**Objective:**
Write out the whole listing word for word.
━━━━━━━━
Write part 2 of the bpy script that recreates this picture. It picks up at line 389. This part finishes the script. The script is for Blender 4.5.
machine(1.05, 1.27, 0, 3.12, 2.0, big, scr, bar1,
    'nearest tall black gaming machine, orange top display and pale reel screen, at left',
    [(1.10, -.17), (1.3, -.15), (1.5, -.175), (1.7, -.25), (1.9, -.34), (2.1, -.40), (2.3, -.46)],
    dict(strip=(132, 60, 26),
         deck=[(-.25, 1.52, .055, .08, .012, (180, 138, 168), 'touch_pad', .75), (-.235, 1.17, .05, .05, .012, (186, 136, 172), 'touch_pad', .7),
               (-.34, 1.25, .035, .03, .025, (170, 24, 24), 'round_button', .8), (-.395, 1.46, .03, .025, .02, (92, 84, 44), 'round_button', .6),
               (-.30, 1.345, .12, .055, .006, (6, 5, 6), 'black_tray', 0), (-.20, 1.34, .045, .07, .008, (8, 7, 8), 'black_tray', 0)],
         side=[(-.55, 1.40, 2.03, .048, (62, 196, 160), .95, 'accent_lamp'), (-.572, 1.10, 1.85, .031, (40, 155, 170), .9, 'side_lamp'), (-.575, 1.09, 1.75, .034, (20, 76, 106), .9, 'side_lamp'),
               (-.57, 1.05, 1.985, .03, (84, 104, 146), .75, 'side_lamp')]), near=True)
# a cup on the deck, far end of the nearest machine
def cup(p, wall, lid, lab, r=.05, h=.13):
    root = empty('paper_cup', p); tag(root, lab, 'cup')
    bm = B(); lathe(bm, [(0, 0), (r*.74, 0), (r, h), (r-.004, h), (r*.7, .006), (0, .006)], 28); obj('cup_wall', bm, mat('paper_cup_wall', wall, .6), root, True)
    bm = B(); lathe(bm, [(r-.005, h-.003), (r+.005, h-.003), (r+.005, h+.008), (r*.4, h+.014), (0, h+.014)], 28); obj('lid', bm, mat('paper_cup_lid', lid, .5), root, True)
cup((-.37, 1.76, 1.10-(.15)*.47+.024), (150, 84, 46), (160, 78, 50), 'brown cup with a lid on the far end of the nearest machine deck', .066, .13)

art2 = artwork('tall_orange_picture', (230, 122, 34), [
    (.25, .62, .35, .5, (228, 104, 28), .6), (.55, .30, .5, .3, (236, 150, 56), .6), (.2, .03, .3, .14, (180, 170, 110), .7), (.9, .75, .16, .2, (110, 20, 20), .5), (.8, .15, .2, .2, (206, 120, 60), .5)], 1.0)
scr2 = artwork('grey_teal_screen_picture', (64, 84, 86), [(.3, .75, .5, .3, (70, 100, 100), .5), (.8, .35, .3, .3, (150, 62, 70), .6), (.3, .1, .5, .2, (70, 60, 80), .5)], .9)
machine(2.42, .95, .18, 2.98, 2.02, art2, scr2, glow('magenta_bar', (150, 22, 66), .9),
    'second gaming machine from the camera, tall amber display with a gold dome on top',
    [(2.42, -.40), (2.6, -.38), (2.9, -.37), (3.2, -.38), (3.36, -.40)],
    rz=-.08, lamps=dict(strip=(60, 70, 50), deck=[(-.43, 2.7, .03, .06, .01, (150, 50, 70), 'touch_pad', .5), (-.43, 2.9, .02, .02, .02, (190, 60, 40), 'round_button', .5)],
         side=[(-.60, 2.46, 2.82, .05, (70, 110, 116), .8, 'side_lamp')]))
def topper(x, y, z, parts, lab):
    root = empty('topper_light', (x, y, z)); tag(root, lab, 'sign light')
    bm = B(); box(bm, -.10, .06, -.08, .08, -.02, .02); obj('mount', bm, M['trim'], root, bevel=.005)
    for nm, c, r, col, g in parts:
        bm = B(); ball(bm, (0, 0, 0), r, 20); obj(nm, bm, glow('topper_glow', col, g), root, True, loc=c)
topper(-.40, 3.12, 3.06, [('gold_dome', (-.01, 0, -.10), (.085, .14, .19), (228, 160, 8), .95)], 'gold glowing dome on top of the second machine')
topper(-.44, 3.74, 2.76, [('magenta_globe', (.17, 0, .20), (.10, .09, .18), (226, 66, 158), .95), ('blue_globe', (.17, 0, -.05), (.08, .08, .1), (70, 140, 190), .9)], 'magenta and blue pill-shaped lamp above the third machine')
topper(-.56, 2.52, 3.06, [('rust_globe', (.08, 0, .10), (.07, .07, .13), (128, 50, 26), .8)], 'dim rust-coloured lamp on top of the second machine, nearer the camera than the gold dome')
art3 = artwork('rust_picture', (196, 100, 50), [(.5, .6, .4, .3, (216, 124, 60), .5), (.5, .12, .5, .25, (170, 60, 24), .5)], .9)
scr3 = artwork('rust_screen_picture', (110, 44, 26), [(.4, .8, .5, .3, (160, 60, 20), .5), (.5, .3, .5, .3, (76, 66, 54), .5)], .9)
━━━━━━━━
**Result of the task:**
Write part 2 of the bpy script that recreates this picture. It picks up at line 389. This part finishes the script. The script is for Blender 4.5.
machine(1.05, 1.27, 0, 3.12, 2.0, big, scr, bar1,
    'nearest tall black gaming machine, orange top display and pale reel screen, at left',
    [(1.10, -.17), (1.3, -.15), (1.5, -.175), (1.7, -.25), (1.9, -.34), (2.1, -.40), (2.3, -.46)],
    dict(strip=(132, 60, 26),
         deck=[(-.25, 1.52, .055, .08, .012, (180, 138, 168), 'touch_pad', .75), (-.235, 1.17, .05, .05, .012, (186, 136, 172), 'touch_pad', .7),
               (-.34, 1.25, .035, .03, .025, (170, 24, 24), 'round_button', .8), (-.395, 1.46, .03, .025, .02, (92, 84, 44), 'round_button', .6),
               (-.30, 1.345, .12, .055, .006, (6, 5, 6), 'black_tray', 0), (-.20, 1.34, .045, .07, .008, (8, 7, 8), 'black_tray', 0)],
         side=[(-.55, 1.40, 2.03, .048, (62, 196, 160), .95, 'accent_lamp'), (-.572, 1.10, 1.85, .031, (40, 155, 170), .9, 'side_lamp'), (-.575, 1.09, 1.75, .034, (20, 76, 106), .9, 'side_lamp'),
               (-.57, 1.05, 1.985, .03, (84, 104, 146), .75, 'side_lamp')]), near=True)
# a cup on the deck, far end of the nearest machine
def cup(p, wall, lid, lab, r=.05, h=.13):
    root = empty('paper_cup', p); tag(root, lab, 'cup')
    bm = B(); lathe(bm, [(0, 0), (r*.74, 0), (r, h), (r-.004, h), (r*.7, .006), (0, .006)], 28); obj('cup_wall', bm, mat('paper_cup_wall', wall, .6), root, True)
    bm = B(); lathe(bm, [(r-.005, h-.003), (r+.005, h-.003), (r+.005, h+.008), (r*.4, h+.014), (0, h+.014)], 28); obj('lid', bm, mat('paper_cup_lid', lid, .5), root, True)
cup((-.37, 1.76, 1.10-(.15)*.47+.024), (150, 84, 46), (160, 78, 50), 'brown cup with a lid on the far end of the nearest machine deck', .066, .13)

art2 = artwork('tall_orange_picture', (230, 122, 34), [
    (.25, .62, .35, .5, (228, 104, 28), .6), (.55, .30, .5, .3, (236, 150, 56), .6), (.2, .03, .3, .14, (180, 170, 110), .7), (.9, .75, .16, .2, (110, 20, 20), .5), (.8, .15, .2, .2, (206, 120, 60), .5)], 1.0)
scr2 = artwork('grey_teal_screen_picture', (64, 84, 86), [(.3, .75, .5, .3, (70, 100, 100), .5), (.8, .35, .3, .3, (150, 62, 70), .6), (.3, .1, .5, .2, (70, 60, 80), .5)], .9)
machine(2.42, .95, .18, 2.98, 2.02, art2, scr2, glow('magenta_bar', (150, 22, 66), .9),
    'second gaming machine from the camera, tall amber display with a gold dome on top',
    [(2.42, -.40), (2.6, -.38), (2.9, -.37), (3.2, -.38), (3.36, -.40)],
    rz=-.08, lamps=dict(strip=(60, 70, 50), deck=[(-.43, 2.7, .03, .06, .01, (150, 50, 70), 'touch_pad', .5), (-.43, 2.9, .02, .02, .02, (190, 60, 40), 'round_button', .5)],
         side=[(-.60, 2.46, 2.82, .05, (70, 110, 116), .8, 'side_lamp')]))
def topper(x, y, z, parts, lab):
    root = empty('topper_light', (x, y, z)); tag(root, lab, 'sign light')
    bm = B(); box(bm, -.10, .06, -.08, .08, -.02, .02); obj('mount', bm, M['trim'], root, bevel=.005)
    for nm, c, r, col, g in parts:
        bm = B(); ball(bm, (0, 0, 0), r, 20); obj(nm, bm, glow('topper_glow', col, g), root, True, loc=c)
topper(-.40, 3.12, 3.06, [('gold_dome', (-.01, 0, -.10), (.085, .14, .19), (228, 160, 8), .95)], 'gold glowing dome on top of the second machine')
topper(-.44, 3.74, 2.76, [('magenta_globe', (.17, 0, .20), (.10, .09, .18), (226, 66, 158), .95), ('blue_globe', (.17, 0, -.05), (.08, .08, .1), (70, 140, 190), .9)], 'magenta and blue pill-shaped lamp above the third machine')
topper(-.56, 2.52, 3.06, [('rust_globe', (.08, 0, .10), (.07, .07, .13), (128, 50, 26), .8)], 'dim rust-coloured lamp on top of the second machine, nearer the camera than the gold dome')
art3 = artwork('rust_picture', (196, 100, 50), [(.5, .6, .4, .3, (216, 124, 60), .5), (.5, .12, .5, .25, (170, 60, 24), .5)], .9)
scr3 = artwork('rust_screen_picture', (110, 44, 26), [(.4, .8, .5, .3, (160, 60, 20), .5), (.5, .3, .5, .3, (76, 66, 54), .5)], .9)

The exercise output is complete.